Негр вошел в это время в свой кабинет, сел за стол и повторил, очевидно, тот же самый вопрос. Я опять ничего не понял и сказал ему об этом.
Негр сказал мне еще что-то, на мой взгляд на не известном мне языке, который я в жизни не слышал и я опять сказал ему, что ничего не понимаю. Тогда негр встал и, сказав мне что-то опять непонятное, вышел из кабинета.
«Все, — понял я. — Завалил сходу экзамен». Такого в моей студенческой жизни ни разу не было. Заваливал экзамены — это было, но бился до конца, как панфиловец. Только потому, наверное, и закончил институт. А тут раз, и готово. Грубо говоря, завалил экзамен, даже не взяв билет.
Негр вернулся с молодым человеком, и тот, улыбнувшись мне, спросил:
— Вы говорите на английском?
— Да, — сказал я, — немного.
— Вы готовы к экзамену? — спросил этот человек.
— Кончено, поэтому я и пришел, — ответил я, радуясь, что я понимаю все и у нас даже возник диалог.
— Вы курите наркотики или принимаете наркотические таблетки? Колетесь? — задал мне следующий вопрос этот юноша.

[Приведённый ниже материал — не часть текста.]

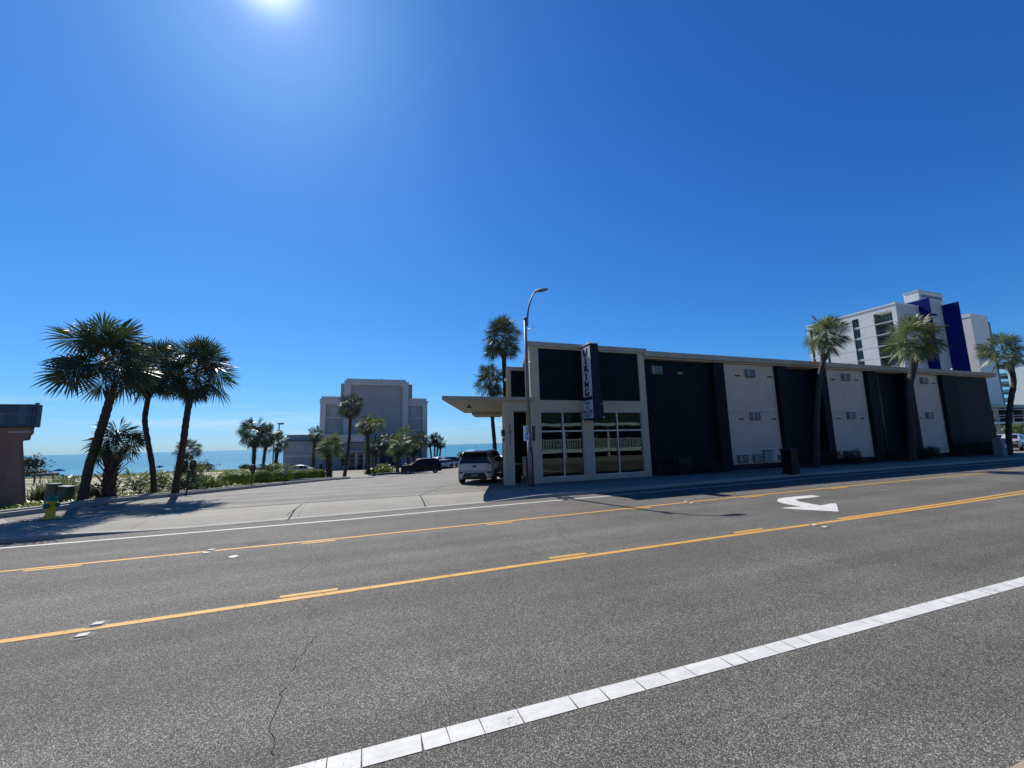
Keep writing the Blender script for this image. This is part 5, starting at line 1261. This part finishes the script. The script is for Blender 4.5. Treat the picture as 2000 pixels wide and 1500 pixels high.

— Что вы? В моем возрасте? К тому же у меня была операция на сердце, — сказал я.
— Все ясно, — сказал этот молодой человек и, обратившись к негру, сказал: — Тут нет проблем.
И тепло попрощавшись со мной, вышел из кабинета.
Я превратился весь в слух, ожидая очередного вопроса, готовый раскодировать речь негра.
Негр дал мне несколько слов и предложил, как я понял, составить из них предложение. Я составил. Тогда он, не желая меня травмировать своим произношением, показал мне вопрос в вопроснике и сделал знак, что ждет ответа. Я знал ответ на этот вопрос и ответил. Он показал еще один вопрос, я ответил и на этот. После этого он стал что-то записывать в свои бумаги, а потом встал и протянул мне для пожатия руку.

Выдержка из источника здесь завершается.